Unemployment Hits Credit Card Debt

Last Updated Jul 9, 2009 4:51 PM EDT

The rising unemployment rate is taking its toll on credit card debt. Outstanding loans are declining and loan defaults are rising. It's expected to get much worse as unemployment, which reached 9.5 percent in June, rises to more than 10 percent in the coming months.

According to the Federal Reserve, revolving loans, which are overwhelmingly credit card related, fell by 3.75 percent in May. The annualized rate had fallen 11.1 percent in April and registered double digit declines in February and March as well. The decline in revolving credit from October 2008 to May 2009 is the longest pullback since 1968, according to the Fed.
At the same time, credit card defaults are on the rise. According to Standard & Poor's, bank card defaults, loans the banks don't expect to be repaid, rose to a record 10 percent in May. Delinquencies, which are credit card payments more than 30 days overdue, fell from 6.1 percent to 5.7 percent. That's because borrowers tend to pay down their credit cards when they get income tax refunds in April.

The American Bankers Association, which reported that bank card delinquencies rose marginally in the first quarter of 2009 compared to the fourth quarter of 2008, said the deteriorating credit situation was due to rising unemployment. "The number one driver of delinquencies is job loss," said ABA chief economist James Chessen. "When people lose their jobs, they can't pay their bills. Delinquencies won't improve until companies start hiring again and we see a significant economic turnaround."

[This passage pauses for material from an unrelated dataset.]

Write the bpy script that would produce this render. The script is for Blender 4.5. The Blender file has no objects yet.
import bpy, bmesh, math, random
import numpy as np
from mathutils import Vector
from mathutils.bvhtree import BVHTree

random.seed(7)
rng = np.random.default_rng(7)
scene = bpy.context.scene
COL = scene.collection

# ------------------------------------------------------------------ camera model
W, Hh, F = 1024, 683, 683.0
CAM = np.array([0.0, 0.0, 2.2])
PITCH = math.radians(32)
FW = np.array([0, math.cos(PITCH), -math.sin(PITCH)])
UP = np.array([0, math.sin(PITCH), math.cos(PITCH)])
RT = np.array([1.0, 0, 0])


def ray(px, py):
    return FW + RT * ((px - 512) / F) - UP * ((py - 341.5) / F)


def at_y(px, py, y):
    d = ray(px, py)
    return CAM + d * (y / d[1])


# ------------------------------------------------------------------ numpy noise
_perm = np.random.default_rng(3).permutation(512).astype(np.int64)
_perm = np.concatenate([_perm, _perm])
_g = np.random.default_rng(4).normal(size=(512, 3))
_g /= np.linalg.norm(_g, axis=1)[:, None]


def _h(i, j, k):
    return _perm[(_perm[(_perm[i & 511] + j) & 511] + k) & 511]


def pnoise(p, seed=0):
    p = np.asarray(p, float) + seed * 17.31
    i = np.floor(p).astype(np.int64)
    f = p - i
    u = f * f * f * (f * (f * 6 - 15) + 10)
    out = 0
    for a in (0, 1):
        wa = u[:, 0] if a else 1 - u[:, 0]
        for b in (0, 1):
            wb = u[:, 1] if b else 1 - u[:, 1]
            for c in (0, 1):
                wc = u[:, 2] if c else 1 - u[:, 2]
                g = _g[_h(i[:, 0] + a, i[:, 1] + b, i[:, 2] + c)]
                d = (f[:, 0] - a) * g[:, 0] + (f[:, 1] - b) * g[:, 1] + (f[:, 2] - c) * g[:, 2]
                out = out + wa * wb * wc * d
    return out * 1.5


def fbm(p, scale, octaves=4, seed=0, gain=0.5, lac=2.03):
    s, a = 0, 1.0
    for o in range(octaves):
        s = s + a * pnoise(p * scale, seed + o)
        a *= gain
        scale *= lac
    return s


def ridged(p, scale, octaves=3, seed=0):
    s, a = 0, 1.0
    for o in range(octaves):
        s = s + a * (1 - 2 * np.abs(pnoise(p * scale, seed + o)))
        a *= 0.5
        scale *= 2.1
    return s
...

Consequently, it's no surprise that default rates are also rising. Bank of America, which has expanded its credit card business rapidly in recent years, reported that the default rate on its cards had risen 12.5 percent in May from 10.47 in April. American Express said its default rate had climbed to 10.9 percent from 9.9 percent in the same period.

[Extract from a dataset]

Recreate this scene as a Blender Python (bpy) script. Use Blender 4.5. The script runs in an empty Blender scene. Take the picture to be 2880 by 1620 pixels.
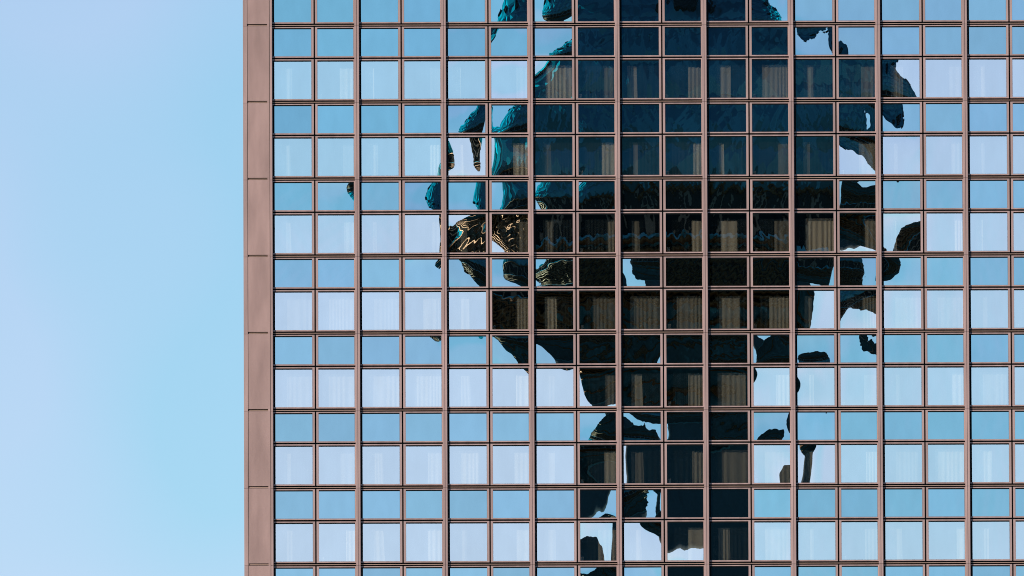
import bpy, bmesh, math, random
import numpy as np
from mathutils import Vector, Matrix

# ---------------------------------------------------------------- camera, sky, sun, exposure
scn = bpy.context.scene
col = scn.collection
cam_d = bpy.data.cameras.new('camera')
cam = bpy.data.objects.new('camera', cam_d)
col.objects.link(cam)
CAM_RT, CAM_UP, CAM_FW = Vector((0.999957, -0.008207, -0.004266)), Vector((0.003234, -0.121899, 0.992537)), Vector((0.008666, 0.992509, 0.121868))
cam.matrix_world = Matrix(((CAM_RT.x, CAM_UP.x, -CAM_FW.x, 0), (CAM_RT.y, CAM_UP.y, -CAM_FW.y, 0), (CAM_RT.z, CAM_UP.z, -CAM_FW.z, 0), (0, 0, 0, 1)))
cam.location = (-6.929191, -794.006687, -97.495475)
cam_d.sensor_width = 36.0
cam_d.lens = 793.890
cam_d.clip_start = 1.0
cam_d.clip_end = 20000.0
scn.camera = cam

SUN_AZ = math.radians(52)      # to the left of the facade's normal
SUN_EL = math.radians(25)
SUN_DIR = Vector((-math.sin(SUN_AZ) * math.cos(SUN_EL), -math.cos(SUN_AZ) * math.cos(SUN_EL), math.sin(SUN_EL)))

world = bpy.data.worlds.new('World')
scn.world = world
world.use_nodes = True
nt = world.node_tree
nt.nodes.clear()
N = nt.nodes.new
sky = N('ShaderNodeTexSky')
sky.sky_type = 'NISHITA'
sky.sun_disc = False
sky.sun_elevation = SUN_EL
sky.sun_rotation = math.atan2(SUN_DIR.x, SUN_DIR.y)
sky.altitude = 800
sky.air_density = 1.0
sky.dust_density = 0.2
sky.ozone_density = 2.0
tc = N('ShaderNodeTexCoord')
nz = N('ShaderNodeTexNoise')
nz.inputs['Scale'].default_value = 42.0
nz.inputs['Detail'].default_value = 1.5
nz.inputs['Roughness'].default_value = 0.35
mp = N('ShaderNodeMapping')
mp.inputs['Location'].default_value = (-12.4496, -7.7289, -2.3507)
nt.links.new(tc.outputs['Generated'], mp.inputs['Vector'])
nt.links.new(mp.outputs['Vector'], nz.inputs['Vector'])
rmp = N('ShaderNodeValToRGB')
rmp.color_ramp.elements[0].position = 0.43
rmp.color_ramp.elements[0].color = (0.83, 0.985, 1.03, 1)
rmp.color_ramp.elements[1].position = 0.58
rmp.color_ramp.elements[1].color = (1.06, 1.0, 1.06, 1)
nt.links.new(nz.outputs['Fac'], rmp.inputs['Fac'])
mul = N('ShaderNodeMixRGB')
mul.blend_type = 'MULTIPLY'
mul.inputs['Fac'].default_value = 1.0
nt.links.new(sky.outputs['Color'], mul.inputs['Color1'])
nt.links.new(rmp.outputs['Color'], mul.inputs['Color2'])
bg = N('ShaderNodeBackground')
bg.inputs['Strength'].default_value = 0.112
wo = N('ShaderNodeOutputWorld')
nt.links.new(mul.outputs['Color'], bg.inputs['Color'])
nt.links.new(bg.outputs['Background'], wo.inputs['Surface'])

sun_d = bpy.data.lights.new('sun', 'SUN')
sun_d.energy = 5.0
sun_d.angle = math.radians(0.53)
sun_d.color = (1.0, 0.90, 0.76)
sun = bpy.data.objects.new('sun', sun_d)
col.objects.link(sun)
sun.rotation_euler = (-SUN_DIR).to_track_quat('-Z', 'Y').to_euler()

scn.view_settings.view_transform = 'Standard'
scn.view_settings.look = 'None'
scn.view_settings.exposure = 0.2
scn.view_settings.gamma = 1.0
scn.view_settings.use_curve_mapping = False
scn.cycles.filter_width = 1.0

# ---------------------------------------------------------------- constants of the facade
X0, BAY, Z0, FLOOR = -8.4772, 3.0818, 9.3752, 2.75
GROUND = -112.0
TOWER_C = Vector((17.590382, -708.047263, 93.875105))
SLOPE = 1.0 / (2 * 713.894)
FLOORS = list(range(-1, 8))
NBAY = 9
ROWS = ['V-1'] + [s + str(k) for k in range(0, 7) for s in 'SV'] + ['S7']
ORD = ['first', 'second', 'third', 'fourth', 'fifth', 'sixth', 'seventh', 'eighth', 'ninth', 'tenth', 'eleventh', 'twelfth',
       'thirteenth', 'fourteenth', 'fifteenth', 'sixteenth', 'seventeenth', 'eighteenth']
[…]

The credit card companies have responded by making credit card borrowing more expensive to compensate them for growing losses. It has the unfair effect of charging customers who pay their bills on time for the sins of those who don't.

In the last two weeks, a number of major banks were reported to have raised their interest rates, in some cases from eight percent to 18 percent.

In part this is in response to the Credit Card Holders' Bill of Rights that was passed by Congress in May. Under the new law, which doesn't take effect until February, creditors can't hike rates on existing borrowers unless their accounts are more than 60 days late on making a payment.

Some banks are finding additional loopholes in the legislation. The rules prohibit some fees but not charges for balance transfers, cash advances or late payments. So card companies are already boosting their balance transfer fees.
Another change that is taking place is that banks have begun notifying some customer that the fixed rate on their credit card debt is being converted to a variable rate tied to the prime rate. Discover Financial Services made the switch in March. Nearly all of Bank of America's fixed rate loans will be converted to the new variable rates. Some student accounts and newly opened accounts will not be affected. J.P. Morgan Chase customers will be able to opt out of the changes.

Consumers can expect more such changes as the date for the implementation of the Bill of Rights approaches. Banks are very creative in finding new ways to make money, even as the unemployment rate skyrockets.